Housing wealth soars while productivity lags

A century ago, the roaring ’20s were a time of hedonistic excess. After the horror of World War I, people wanted to rebuild, but also to forget. Wealth increased, and so did prices.

While we like to think we are smarter, or at least more knowledgeable than 100 years ago, there are worrying similarities between the two periods. If anything, the excesses this time around are much greater.

A recent report by McKinsey Global Institute lays bare the magnitude of the problem. It shows that in the past 20 years, wealth has increased dramatically in the world, but this growth has been completely disconnected from actual productivity.

The report looked at wealth and production in 10 countries that together make up about 60 percent of global gross domestic product (GDP): Australia, Canada, China, France, Germany, Japan, Mexico, Sweden, the United Kingdom, and the United States.

In the last two decades, net worth tripled, reaching $510 trillion, which is more than six times global GDP. The final owners of this wealth are households, accounting for 95% of it.

Two-thirds of this net worth are stored in real estate, with the value of housing reaching almost half of global net worth in 2020 and an additional 20% made of business and government land and buildings.

In the same two decades since the turn of the century, average annual growth in GDP was 4% in nominal terms, and 2% in real terms (accounting for inflation) in the 10 countries.
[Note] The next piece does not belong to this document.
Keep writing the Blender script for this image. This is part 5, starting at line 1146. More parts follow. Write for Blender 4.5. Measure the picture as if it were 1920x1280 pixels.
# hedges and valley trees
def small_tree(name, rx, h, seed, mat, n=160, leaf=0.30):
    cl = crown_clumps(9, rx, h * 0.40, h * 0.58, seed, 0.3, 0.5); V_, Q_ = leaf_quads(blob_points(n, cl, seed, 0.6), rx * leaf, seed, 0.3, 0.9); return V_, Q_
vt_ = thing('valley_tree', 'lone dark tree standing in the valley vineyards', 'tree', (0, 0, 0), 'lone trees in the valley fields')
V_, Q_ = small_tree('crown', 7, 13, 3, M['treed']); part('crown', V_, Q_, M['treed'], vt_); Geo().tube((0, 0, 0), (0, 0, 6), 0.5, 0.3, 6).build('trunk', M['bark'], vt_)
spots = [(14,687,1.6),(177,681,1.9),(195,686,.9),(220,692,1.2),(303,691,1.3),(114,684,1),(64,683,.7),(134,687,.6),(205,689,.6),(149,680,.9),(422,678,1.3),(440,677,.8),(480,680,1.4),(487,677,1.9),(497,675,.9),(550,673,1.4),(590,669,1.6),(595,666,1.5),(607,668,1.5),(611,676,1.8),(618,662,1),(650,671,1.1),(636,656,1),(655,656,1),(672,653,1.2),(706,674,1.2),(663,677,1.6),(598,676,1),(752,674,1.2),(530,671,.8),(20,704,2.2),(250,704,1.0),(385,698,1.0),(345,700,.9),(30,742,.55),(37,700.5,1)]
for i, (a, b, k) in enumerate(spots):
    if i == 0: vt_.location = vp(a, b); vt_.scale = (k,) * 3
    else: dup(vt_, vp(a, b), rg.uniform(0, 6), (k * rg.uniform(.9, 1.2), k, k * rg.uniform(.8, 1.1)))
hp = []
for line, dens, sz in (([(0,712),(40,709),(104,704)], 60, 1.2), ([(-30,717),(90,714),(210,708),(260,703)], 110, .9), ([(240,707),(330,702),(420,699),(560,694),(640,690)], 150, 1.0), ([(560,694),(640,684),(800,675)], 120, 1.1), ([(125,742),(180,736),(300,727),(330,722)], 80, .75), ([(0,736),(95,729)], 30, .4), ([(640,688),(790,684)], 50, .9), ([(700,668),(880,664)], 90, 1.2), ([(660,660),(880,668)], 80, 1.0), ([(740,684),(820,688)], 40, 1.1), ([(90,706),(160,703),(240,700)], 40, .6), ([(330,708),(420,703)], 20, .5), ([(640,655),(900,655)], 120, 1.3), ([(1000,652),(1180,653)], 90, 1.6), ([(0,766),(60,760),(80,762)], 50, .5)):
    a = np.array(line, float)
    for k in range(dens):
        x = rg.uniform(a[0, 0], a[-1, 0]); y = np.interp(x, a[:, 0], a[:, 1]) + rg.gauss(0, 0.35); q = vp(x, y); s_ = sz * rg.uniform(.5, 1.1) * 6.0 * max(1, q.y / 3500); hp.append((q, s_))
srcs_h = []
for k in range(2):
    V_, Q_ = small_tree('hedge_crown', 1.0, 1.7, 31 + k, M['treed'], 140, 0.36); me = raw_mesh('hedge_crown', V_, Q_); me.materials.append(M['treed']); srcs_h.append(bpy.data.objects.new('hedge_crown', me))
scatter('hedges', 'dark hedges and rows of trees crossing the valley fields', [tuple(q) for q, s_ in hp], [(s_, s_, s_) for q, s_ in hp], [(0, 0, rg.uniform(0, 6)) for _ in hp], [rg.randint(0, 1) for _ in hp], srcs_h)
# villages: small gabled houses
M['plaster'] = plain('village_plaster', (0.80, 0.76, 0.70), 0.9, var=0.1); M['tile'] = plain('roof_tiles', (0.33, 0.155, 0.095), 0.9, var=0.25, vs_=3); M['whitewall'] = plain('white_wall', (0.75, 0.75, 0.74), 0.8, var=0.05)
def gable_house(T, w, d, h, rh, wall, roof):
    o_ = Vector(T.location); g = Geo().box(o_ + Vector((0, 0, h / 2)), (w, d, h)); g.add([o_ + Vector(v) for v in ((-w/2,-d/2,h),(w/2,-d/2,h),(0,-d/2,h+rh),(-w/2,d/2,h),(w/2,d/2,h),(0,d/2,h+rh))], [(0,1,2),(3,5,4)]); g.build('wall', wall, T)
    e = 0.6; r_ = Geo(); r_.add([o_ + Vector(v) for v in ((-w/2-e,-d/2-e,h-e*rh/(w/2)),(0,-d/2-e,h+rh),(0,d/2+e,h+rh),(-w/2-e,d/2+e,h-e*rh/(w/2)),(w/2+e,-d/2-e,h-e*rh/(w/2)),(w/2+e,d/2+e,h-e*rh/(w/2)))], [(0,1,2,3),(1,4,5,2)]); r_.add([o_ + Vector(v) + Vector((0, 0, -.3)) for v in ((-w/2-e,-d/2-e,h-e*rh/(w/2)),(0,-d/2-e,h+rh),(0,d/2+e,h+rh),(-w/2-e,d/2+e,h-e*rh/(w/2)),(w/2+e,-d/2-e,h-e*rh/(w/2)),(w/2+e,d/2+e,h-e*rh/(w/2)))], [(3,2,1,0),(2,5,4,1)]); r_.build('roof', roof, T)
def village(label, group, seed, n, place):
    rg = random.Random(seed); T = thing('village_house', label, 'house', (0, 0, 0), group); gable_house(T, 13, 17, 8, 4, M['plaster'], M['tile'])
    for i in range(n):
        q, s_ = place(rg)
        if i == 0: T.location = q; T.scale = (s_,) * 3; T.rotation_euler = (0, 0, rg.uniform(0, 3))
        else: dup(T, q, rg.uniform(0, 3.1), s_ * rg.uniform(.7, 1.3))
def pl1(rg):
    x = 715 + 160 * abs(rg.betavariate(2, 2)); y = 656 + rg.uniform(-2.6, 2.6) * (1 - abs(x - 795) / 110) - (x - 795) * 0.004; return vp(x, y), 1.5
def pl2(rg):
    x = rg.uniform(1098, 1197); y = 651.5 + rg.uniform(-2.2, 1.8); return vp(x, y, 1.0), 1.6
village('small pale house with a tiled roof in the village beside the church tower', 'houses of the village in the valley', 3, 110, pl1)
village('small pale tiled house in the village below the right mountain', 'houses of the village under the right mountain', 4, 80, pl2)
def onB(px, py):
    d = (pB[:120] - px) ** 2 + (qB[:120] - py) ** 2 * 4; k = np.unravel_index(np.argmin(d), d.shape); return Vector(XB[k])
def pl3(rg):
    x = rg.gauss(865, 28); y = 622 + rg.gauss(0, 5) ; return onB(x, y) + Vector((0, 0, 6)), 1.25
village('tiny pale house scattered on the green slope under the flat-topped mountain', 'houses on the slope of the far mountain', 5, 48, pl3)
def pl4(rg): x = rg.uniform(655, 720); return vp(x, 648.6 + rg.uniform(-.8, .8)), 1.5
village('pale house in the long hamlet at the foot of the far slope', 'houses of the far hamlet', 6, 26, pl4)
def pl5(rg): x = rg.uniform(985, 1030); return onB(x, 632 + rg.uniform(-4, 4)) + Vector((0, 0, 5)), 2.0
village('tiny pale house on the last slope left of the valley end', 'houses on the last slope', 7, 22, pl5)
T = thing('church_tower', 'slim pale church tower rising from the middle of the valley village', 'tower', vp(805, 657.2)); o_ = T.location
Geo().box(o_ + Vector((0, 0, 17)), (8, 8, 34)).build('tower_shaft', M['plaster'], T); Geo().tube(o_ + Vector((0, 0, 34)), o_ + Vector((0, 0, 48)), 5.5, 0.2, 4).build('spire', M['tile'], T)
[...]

As a comparison, GDP expanded by 4% in real terms in the last three decades of the 20th century.

The McKinsey Global Institute report shows that asset prices are now almost 50% higher, relative to income, than the long-run average.

“Asset price increases above inflation propelled by low interest rates drove this divergence, while saving and investment accounted for only 28 percent of net worth growth,” it says.

Real estate dominates global wealth. Source: McKinsey Global Institute

With the pace of economic growth halving, how did wealth manage to triple in size? One clear factor has been the loose monetary policy — low interest rates and purchases or bonds or even stocks from the markets by central banks.

“In an economy increasingly propelled by intangible assets, a glut of savings has struggled to find investments offering sufficient economic returns and lasting value to investors,” the report also says.

One obvious and worrying consequence of this has been the sharp rise in inequality. In only two decades, the gap between the rich and the poor has deepened dramatically.

In the world’s two biggest economies, the US and China, the top 10% of households own two thirds of the wealth.

This is unsustainable over the longer term. With the odds stacked against them, those with less money are getting deeper into debt, while productive investment also relies on borrowed money.

For every dollar in net new investment, the global economy created almost two dollars in new debt, the McKinsey Global Institute report shows.

Loan-to-value ratios are about 80% on average, but more than 100% in the UK, Canada and Japan. It is true that debt is currently cheap, but low interest rates are not guaranteed to last forever.

We all know what happened almost a century ago as inflation got out of control and asset prices collapsed. Central banks will want to avoid such a scenario at all costs, but the big question is whether they will be able to.

Like they do every time uncertainty mounts, the markets are again testing the power of central banks. Having driven asset prices and debt through the roof, the gods of monetary policy must now find a solution to bring them back down to more manageable levels.